I took a short trip to Detroit to locate the Eight Mile Wall. On the north side of Detroit, the six-foot wall known as the Birwood Wall, Wailing Wall, or Berlin Wall, was built in the 1940s to serve as a barrier to separate black families living on the east side from a housing development for white families on the west side. The wall is a 1/2 mile between Mendota and Birwood Street through the back yards of houses.


Black children who grew up in the neighborhood didn't know why the wall was built. Some asked their parents about the wall, but they didn't want to tell their children about the significance of the concrete segregated wall. Children, playfully, would walk on top of the wall, not understanding the purpose of the wall. It wasn't until they became teenagers that they knew why the wall was put up.


(Credit: USA Today)

(Credit: Walter P. Reuther Library, Wayne State University)

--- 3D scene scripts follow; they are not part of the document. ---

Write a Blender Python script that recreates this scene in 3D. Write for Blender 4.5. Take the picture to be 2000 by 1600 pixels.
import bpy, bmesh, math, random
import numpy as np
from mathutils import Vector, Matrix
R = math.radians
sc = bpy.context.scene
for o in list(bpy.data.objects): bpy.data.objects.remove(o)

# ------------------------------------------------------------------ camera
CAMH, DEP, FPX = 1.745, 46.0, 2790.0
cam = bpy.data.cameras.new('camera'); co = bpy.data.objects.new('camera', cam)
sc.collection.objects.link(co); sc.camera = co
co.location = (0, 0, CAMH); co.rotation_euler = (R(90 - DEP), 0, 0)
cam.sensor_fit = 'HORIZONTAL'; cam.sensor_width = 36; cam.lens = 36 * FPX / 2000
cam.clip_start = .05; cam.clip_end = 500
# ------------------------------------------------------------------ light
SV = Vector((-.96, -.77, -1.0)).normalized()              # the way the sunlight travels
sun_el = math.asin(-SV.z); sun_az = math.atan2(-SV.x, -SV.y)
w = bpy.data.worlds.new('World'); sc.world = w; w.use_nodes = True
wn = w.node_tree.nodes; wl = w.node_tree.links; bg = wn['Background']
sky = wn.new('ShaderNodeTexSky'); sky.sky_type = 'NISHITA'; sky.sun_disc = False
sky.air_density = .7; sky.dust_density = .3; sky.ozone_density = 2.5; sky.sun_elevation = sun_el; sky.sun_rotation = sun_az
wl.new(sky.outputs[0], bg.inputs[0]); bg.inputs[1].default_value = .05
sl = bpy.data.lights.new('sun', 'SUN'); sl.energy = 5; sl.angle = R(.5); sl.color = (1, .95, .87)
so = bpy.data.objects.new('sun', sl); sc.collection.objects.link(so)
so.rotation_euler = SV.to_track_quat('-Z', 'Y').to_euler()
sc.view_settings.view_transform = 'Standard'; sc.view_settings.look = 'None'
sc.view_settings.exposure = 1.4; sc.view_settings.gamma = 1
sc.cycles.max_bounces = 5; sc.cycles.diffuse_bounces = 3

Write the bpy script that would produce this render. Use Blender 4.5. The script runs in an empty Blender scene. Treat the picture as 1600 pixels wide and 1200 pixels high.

Southern blacks migrated to Detroit around 1914. During that time, the city was booming with economic and industrial opportunities. When the European War, ended, blacks found jobs in mills and factories in cities in the north, including Detroit. Black families lived in segregated neighborhoods downtown Detroit such as Paradise Valley, Black Bottom, and on the west and north side of the city now known as Wyoming and Brightmoor Avenue. Developers would not provide loans to potential black homeowners unless there was a segregation wall.



In 1968, the Fair Housing Act abolished discrimination when renting or buying a home, getting a mortgage, seeking housing assistance. Whites moved out of the neighborhood and moved to the suburbs.


Today, the Wyoming & 8 Mile neighborhood is majority black and the segregated wall still stands. In 2016, artists, Chazz Miller and the Motor City Blight Busters painted murals on the segregated wall. The mural depicts the struggles of housing, civil rights pioneers such as Sojourner Truth, Harriet Tubman, and Rosa Parks.



The Michigan State Historic Preservation Office is working on making the wall a National Register of Historic Places with a historical marker at the site.


Whenever you plan to visit Detroit, stop by the wall. It's listed as a tourist attraction!!